Working on the HBO project sometimes dredged up painful memories. While shooting a sequence in which a Marine shot two teens, Reyes said he struggled not to confuse the actor with the man who actually pulled the trigger.

"It got me very upset … I was thinking, this son of a b**** actor! I was getting mad at the actor!" he said.

The actual incident occurred when the severely sleep-deprived troops were pushing into an air field, Reyes said.

"According to our intel, we had armor on there and we were cleared "hot" to engage everybody and everything," he recounted.

Wright also witnessed the shooting. He said the unit commander declared that Iraqis en route to the airfield were "hostile." In other words, they should be shot.

"These shepherds come out, whether to warn us or to say hello to us," Reyes recalled. "I hear somebody engaging up front, and I see the report and the smoke and I see these guys go down. Civilians. We knew they were civilians, but remember, we're all smoked, we're all tired."

The victims were two boys, ages 14 and 17.

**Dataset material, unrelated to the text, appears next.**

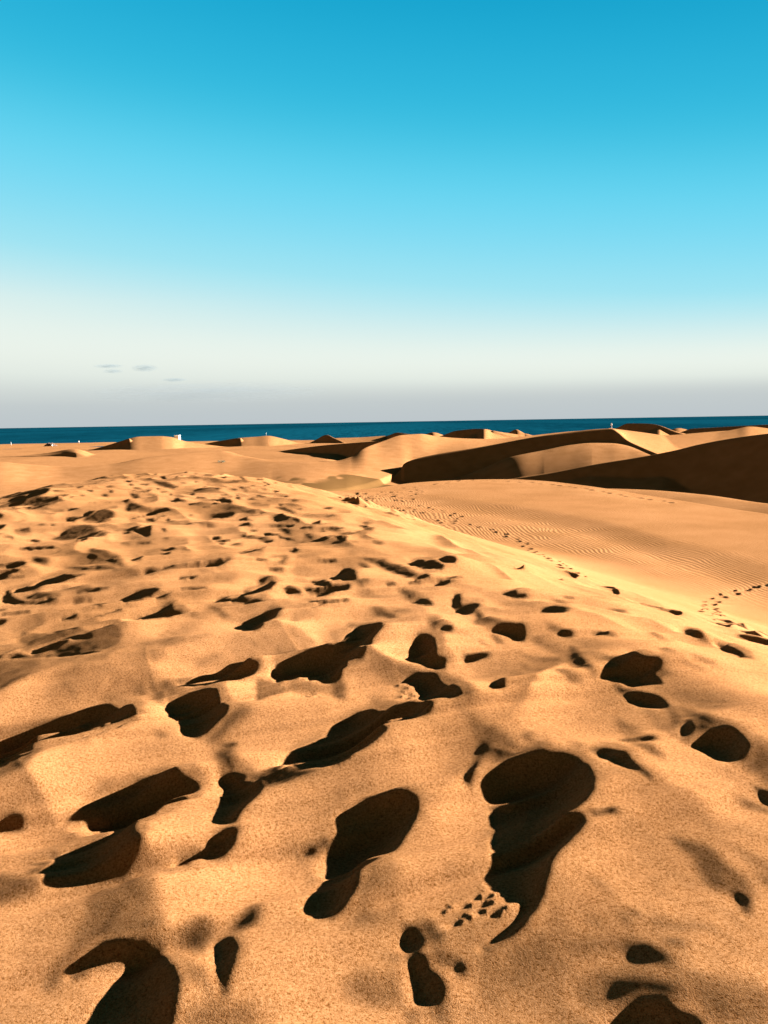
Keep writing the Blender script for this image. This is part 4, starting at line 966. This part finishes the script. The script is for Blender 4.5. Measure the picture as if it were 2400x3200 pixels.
def post(loc, h, label, m, lean=0.0, rad=.10, cap=False):
    t = thing('marker_post', label, 'post', loc)
    bm = bmesh.new(); tube(bm, [(0, 0, -.3), (lean * .5, 0, h * .5), (lean, 0, h)], [rad, rad, rad * .85], 12)
    link_mesh('shaft', bm, m, t, True)
    bm = bmesh.new(); tube(bm, [(lean, 0, h + .003), (lean, 0, h + .05), (lean, 0, h + .09)], [rad, rad, rad * .4], 12)
    link_mesh('cap', bm, m, t, True)
    return t

# person on the far peak
x, y = spot(1911, 1338.6, 249)
person((x, y, height_at(x, y) - .01), math.radians(150), 'small person in white top and dark shorts on the far dune peak at right', M_WHITE, M_DARK, .18)
# figure in white near the shore
x, y = spot(247, 1388, 440)
person((x, y, height_at(x, y) - .01), math.radians(20), 'tiny figure all in white standing at the shore behind the left dunes', M_WHITE, M_WHITE, .08)
x, y = spot(35, 1392, 440)
post((x, y, height_at(x, y)), 1.75, 'slim white post on the beach at the far left edge', M_POST)
x, y = spot(831, 1362, 352)
post((x, y, height_at(x, y)), 1.5, 'thin pale leaning pole on top of a far crest against the sea', M_POST2, .22, .055)

# white hut behind the far left dune
def hut():
    x, y = spot(555, 1384, 332)
    z = height_at(x, y)
    t = thing('beach_hut', 'small white square hut peeping over the far left dune', 'hut', (x, y, z - .1), None, math.radians(-8))
    bm = bmesh.new(); box(bm, -.95, .95, -.8, .8, -.4, 1.85); bmesh.ops.bevel(bm, geom=bm.edges[:], offset=.02, segments=1)
    link_mesh('wall', bm, M_PAINT, t)
    bm = bmesh.new(); box(bm, -1.05, 1.05, -.9, .9, 1.853, 1.97); bmesh.ops.bevel(bm, geom=bm.edges[:], offset=.015, segments=1)
    link_mesh('roof', bm, M_PAINT, t)
    bm = bmesh.new(); box(bm, .953, 1.0, -.4, .4, .1, 1.7); d = link_mesh('door', bm, M_DOOR, t)
    bm = bmesh.new(); box(bm, 1.003, 1.05, .25, .31, .8, .95); link_mesh('handle', bm, M_DARK, d)
hut()

# low heap of dark stones on the beach
def stone_heap():
    x, y = spot(157, 1396, 400)
    z = height_at(x, y)
    t = thing('stone_heap', 'low dark brown heap of stones on the beach at left', 'stone heap', (x, y, z))
    bm = bmesh.new(); rnd = random.Random(5)
    for i in range(90):
        u = rnd.uniform(-1, 1); w = rnd.uniform(-1, 1)
        hx = u * 2.7; hh = 1.55 * max(0, 1 - (u * .95) ** 2) * max(0, 1 - w * w)
        r = bmesh.ops.create_icosphere(bm, subdivisions=2, radius=rnd.uniform(.22, .5))
        for v in r['verts']:
            v.co *= 1 + .18 * math.sin(v.co.x * 9 + i) * math.cos(v.co.y * 8 - i)
            v.co.z *= .7
        bmesh.ops.translate(bm, vec=(hx, w * 1.4, hh - .25 * rnd.random()), verts=r['verts'])
    link_mesh('stones', bm, M_STONE, t, False)
    bm = bmesh.new(); r = bmesh.ops.create_icosphere(bm, subdivisions=2, radius=.42)
    for v in r['verts']: v.co.z *= .8; v.co *= 1 + .1 * math.sin(v.co.x * 8)
    o = link_mesh('pale_rock', bm, M_PALE)
    o.location = (x + 1.55, y - 1.9, height_at(x + 1.55, y - 1.9) + .6)
    o['label'] = 'pale rounded rock leaning in front of the dark stone heap'; o['category'] = 'rock'
    o.location.z = height_at(x + 1.55, y - 1.9) + .3
stone_heap()

# dry shrub on the pale left slope's crest
def shrub():
    x, y = spot(690, 1408, 150)
    z = height_at(x, y)
    t = thing('dry_shrub', 'tiny dark dry shrub on the crest of the pale left slope', 'shrub', (x, y, z))
    rnd = random.Random(3)
    b1 = bmesh.new(); b2 = bmesh.new()
    for i in range(26):
        a = rnd.uniform(0, 6.28); s = rnd.uniform(.2, .5)
        p1 = Vector((math.cos(a) * s * 1.4, math.sin(a) * s, rnd.uniform(.12, .34)))
        tube(b1, [(0, 0, -.05), tuple(p1 * .5 + Vector((0, 0, .05))), tuple(p1)], [.012, .009, .005], 5)
        for k in range(14):
            c = p1 + Vector([rnd.gauss(0, .08) for _ in range(3)])
            d = Vector([rnd.gauss(0, 1) for _ in range(3)]).normalized() * .045
            e = d.orthogonal().normalized() * .02
            b2.faces.new([b2.verts.new(c - d), b2.verts.new(c + e), b2.verts.new(c + d), b2.verts.new(c - e)])
    link_mesh('stem', b1, M_TWIG, t); link_mesh('foliage', b2, M_LEAF, t)
shrub()

# small wisps of cloud low over the sea on the left
def cloud_material(name, dens, col):
    m = bpy.data.materials.new(name); m.use_nodes = True
    nt = m.node_tree; nt.nodes.clear(); L = nt.links.new
    out = nt.nodes.new('ShaderNodeOutputMaterial'); pv = nt.nodes.new('ShaderNodeVolumePrincipled')
    tc = nt.nodes.new('ShaderNodeTexCoord')
    nz = nt.nodes.new('ShaderNodeTexNoise'); nz.inputs['Scale'].default_value = 3.2; nz.inputs['Detail'].default_value = 4
    L(tc.outputs['Object'], nz.inputs['Vector'])
    ln = nt.nodes.new('ShaderNodeVectorMath'); ln.operation = 'LENGTH'; L(tc.outputs['Object'], ln.inputs[0])
    mr = nt.nodes.new('ShaderNodeMapRange'); mr.inputs['From Min'].default_value = 1.0; mr.inputs['From Max'].default_value = 0.1; mr.inputs['To Max'].default_value = 1.0
    L(ln.outputs['Value'], mr.inputs['Value'])
    ad = nt.nodes.new('ShaderNodeMath'); ad.operation = 'MULTIPLY_ADD'; ad.inputs[1].default_value = 1.6; ad.inputs[2].default_value = -0.55
    L(nz.outputs['Fac'], ad.inputs[0])
    mu = nt.nodes.new('ShaderNodeMath'); mu.operation = 'MULTIPLY'; mu.use_clamp = True; L(ad.outputs[0], mu.inputs[0]); L(mr.outputs['Result'], mu.inputs[1])
    de = nt.nodes.new('ShaderNodeMath'); de.operation = 'MULTIPLY'; de.inputs[1].default_value = dens; L(mu.outputs[0], de.inputs[0])
    L(de.outputs[0], pv.inputs['Density']); pv.inputs['Color'].default_value = (*col, 1)
    L(pv.outputs['Volume'], out.inputs['Volume'])
    return m
M_CLOUD = cloud_material('cloud_vapour', 0.03, (.10, .135, .16)); M_BANK = cloud_material('thin_cloud_vapour', 0.003, (.13, .15, .165))
for px, py, w, h, lab in [(339, 1144, 52, 7, 'thin dark grey wisp of cloud, uppermost on the left above the sea'), (353, 1160, 36, 8, 'small smudgy grey cloud just under the thin wisp on the left'),
                          (452, 1150, 46, 13, 'faint pale blue curl of cloud to the right of the grey wisps'), (545, 1187, 44, 7, 'tiny faint cloud scrap to the right of the other wisps in the hazy sky'),
                          (640, 1226, 420, 34, 'long low grey bank of haze cloud just above the sea on the left')]:
    D = 9000.0
    p = ray(px, py) * D
    bm = bmesh.new(); bmesh.ops.create_icosphere(bm, subdivisions=3, radius=1)
    for v in bm.verts: v.co *= 1 + .12 * math.sin(5 * v.co.x + px) * math.cos(4 * v.co.y)
    o = link_mesh('cloud', bm, M_BANK if w > 200 else M_CLOUD)
    o.location = p; o.scale = (w / F_PX * D, w / F_PX * D * .5, h / F_PX * D)
    o['label'] = lab; o['category'] = 'cloud'
    if w < 200: o['group'] = 'wisps of cloud'

# ------------------------------------------------------------------ sky and sun
def build_world():
    w = bpy.data.worlds.new('World'); scene.world = w; w.use_nodes = True
    nt = w.node_tree; L = nt.links.new
    bg = nt.nodes['Background']; bg.inputs['Strength'].default_value = SKY_STRENGTH
    tc = nt.nodes.new('ShaderNodeTexCoord')
    sep = nt.nodes.new('ShaderNodeSeparateXYZ'); L(tc.outputs['Generated'], sep.inputs[0])
    el = nt.nodes.new('ShaderNodeMath'); el.operation = 'MULTIPLY_ADD'; el.inputs[1].default_value = 0.085
    L(sep.outputs['X'], el.inputs[0])
    # bend of the azimuth term only well above the horizon haze
    L(sep.outputs['Z'], el.inputs[2])
    up = nt.nodes.new('ShaderNodeMapRange'); up.inputs['From Min'].default_value = 0.03; up.inputs['From Max'].default_value = 0.14
    L(sep.outputs['Z'], up.inputs['Value'])
    mixz = nt.nodes.new('ShaderNodeMix'); mixz.data_type = 'FLOAT'
    L(up.outputs['Result'], mixz.inputs[0]); L(sep.outputs['Z'], mixz.inputs[2]); L(el.outputs[0], mixz.inputs[3])
    rp = nt.nodes.new('ShaderNodeValToRGB'); rp.color_ramp.interpolation = 'B_SPLINE'
    e = rp.color_ramp.elements
    for i, (p, c) in enumerate(SKY_STOPS):
        if i == 0: q = e[0]; q.position = p
        elif i == 1: q = e[1]; q.position = p
        else: q = e.new(p)
        q.color = (*c, 1)
    L(mixz.outputs[0], rp.inputs['Fac'])
    sky = nt.nodes.new('ShaderNodeTexSky'); sky.sky_type = 'NISHITA'; sky.sun_disc = False
    sky.sun_elevation = SUN_EL; sky.sun_rotation = SUN_AZ
    sc = mix_rgb(nt, 'MULTIPLY', 1.0); L(sky.outputs['Color'], sc.inputs[6]); sc.inputs[7].default_value = (NISH, NISH, NISH, 1)
    gr = mix_rgb(nt, 'MULTIPLY', 1.0); L(rp.outputs['Color'], gr.inputs[6]); gr.inputs[7].default_value = (SKY_GAIN, SKY_GAIN, SKY_GAIN, 1)
    # unseen sky behind the camera: warm tint added to warm the shadows
    dt = nt.nodes.new('ShaderNodeVectorMath'); dt.operation = 'DOT_PRODUCT'
    L(tc.outputs['Generated'], dt.inputs[0]); dt.inputs[1].default_value = (0, -1, 0)
    ds = nt.nodes.new('ShaderNodeMapRange'); ds.inputs['From Min'].default_value = -0.6; ds.inputs['From Max'].default_value = 0.15
    L(dt.outputs['Value'], ds.inputs['Value'])
    dk = mix_rgb(nt, 'MULTIPLY'); L(ds.outputs['Result'], dk.inputs[0]); L(gr.outputs[2], dk.inputs[6]); dk.inputs[7].default_value = (1.9, 0.75, 0.36, 1)
    mx = mix_rgb(nt, 'MIX', 0.03); L(dk.outputs[2], mx.inputs[6]); L(sc.outputs[2], mx.inputs[7])
    L(mx.outputs[2], bg.inputs['Color'])

EXPOSURE = 3.55
SKY_STRENGTH = 0.05
SKY_GAIN = 1.0 / (SKY_STRENGTH * 2 ** EXPOSURE) / 0.97
NISH = 0.06
# sky colours from horizon to zenith; unseen upper part darkened to deepen the shadows
def lin(c):
    c = np.array(c) / 255.0
    return tuple(np.where(c <= .04045, c / 12.92, ((c + .055) / 1.055) ** 2.4))
SKY_STOPS = [(z, lin(c)) for z, c in [(0.0, (188, 197, 202)), (.024, (194, 202, 203)), (.037, (208, 215, 212)), (.05, (227, 235, 227)), (.0706, (237, 244, 235)), (.098, (225, 241, 236)), (.1315, (190, 233, 240)),
             (.164, (160, 228, 242)), (.218, (125, 218, 243)), (.27, (98, 211, 240)), (.326, (55, 190, 225)), (.38, (40, 177, 217)), (.43, (22, 166, 208)), (.48, (12, 150, 195)),
             (.56, (16, 70, 100)), (.68, (24, 34, 50)), (1.0, (22, 26, 36))]]
build_world()

sd = bpy.data.lights.new('sun', 'SUN'); sd.energy = 5.0; sd.angle = math.radians(0.53); sd.color = (1.0, 0.98, 0.93)
so = bpy.data.objects.new('sun', sd); COL.objects.link(so)
to_sun = Vector((math.sin(SUN_AZ) * math.cos(SUN_EL), math.cos(SUN_AZ) * math.cos(SUN_EL), math.sin(SUN_EL)))
so.rotation_euler = to_sun.to_track_quat('Z', 'Y').to_euler()

# ------------------------------------------------------------------ camera
cd = bpy.data.cameras.new('camera'); cd.sensor_fit = 'VERTICAL'; cd.sensor_height = 32; cd.lens = 32 * F_PX / 3200
cd.clip_start = 0.05; cd.clip_end = 200000
cam = bpy.data.objects.new('camera', cd); COL.objects.link(cam)
mw = Matrix.Identity(4)
for i in range(3):
    mw[i][0] = _r[i]; mw[i][1] = _u[i]; mw[i][2] = -_f[i]
cam.matrix_world = mw
scene.camera = cam
vs = scene.view_settings
scene.display_settings.display_device = 'sRGB'
vs.view_transform = 'Standard'; vs.look = 'None'; vs.exposure = EXPOSURE; vs.gamma = 1; vs.use_curve_mapping = False
scene.cycles.use_denoising = True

"They weren't dead when we saw them," Wright said, "But the younger boy had four rounds in his chest cavity. The irony in this whole incident — and we've tried to capture these ironies in the miniseries — is that I felt more comfortable sitting next to Lance Cpl. Trombley after the shooting, because I noted that he fired seven rounds in a moving humvee at 150 to 200 meters and took down two people."

Reyes, who served twice in Iraq and once in Afghanistan, eventually left the Marines.

"I started hating the fact that we're not helping anybody over there … I wanted to fight people and engage and kill people who are oppressing others, right? It's quite sobering when you look in the mirror and you're like, 'Oh I guess I'm kind of that person too.'"

Wright also came away perplexed by the situation in Iraq.

"I'm so confused by Iraq because at times you can look at what we're doing over there and we've destroyed things and we haven't been faithful to the Iraqis that have helped us. But at other times, in the same city sometimes they look to us as the ones who are keeping the peace," Wright said.

"It's now evolved into we're here fighting al-Qaida. Are we really? When I talked to Gen. Petraeus, he said that's sort of a poor choice of words to say we're fighting terrorists so that they don't fight us in America. It's very tough when you go to a memorial of a trooper, what does his commanding officer say he died for?"